Audit has several meanings. In many ways, the smallest word is the hardest to define. The term ‘audit’ tends to be used in a general way as in: ‘We’ve audited our carbon footprint.’ It can refer to the initial inventory of an organisation’s carbon footprint or the independent evaluation that follows (whether a verification, a validation or an assurance).
The New Zealand External Review Board (XRB) gives ‘audit’ a specific meaning (our emphasis): An audit is a reasonable assurance engagement over historical financial information.
The XRB also introduces a new term (‘review’): A review is a limited assurance engagement over historical financial information that is less thorough and detailed than an audit.
Audits may also be undertaken as part of compliance monitoring and management.
Certifications can take many forms.

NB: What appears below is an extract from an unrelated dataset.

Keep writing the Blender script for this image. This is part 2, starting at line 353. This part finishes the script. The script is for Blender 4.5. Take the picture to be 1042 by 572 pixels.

While many are associated with offsets, some relate to carbon too. For example, in Australia, the reputable Climate Active Certification proves that a business or organisation has achieved net zero emissions. In Aotearoa New Zealand, Ekos and Toitū offer well-respected carbon certifications.
Certification schemes commonly link to the ISO standards for GHG reporting but there may be other requirements for certification too. These could include producing and rolling out an emissions reduction plan and reporting performance annually.
What we recommend:
Have your emissions reviewed annually by an experienced third party.
Choose verification over validation – it’s a more exacting process.
Keep an eye on changing reporting standards. They increasingly require assurance.
If you’ve had your emissions verified, take the next step and set a Science-based Target (SBT). You’re already measuring and reviewing. Now drive your emissions down with an ambitious target.
Tread carefully with certifications. If you go down this route, choose a reputable one such as the ones listed above. Sustainability is about impact, not branding!
Note: thinkstep-anz is not an accredited GHG verification body. Their expertise are in helping organisations measure GHG emissions and set a plan to reduce them, including Scope 3 (value chain) emissions.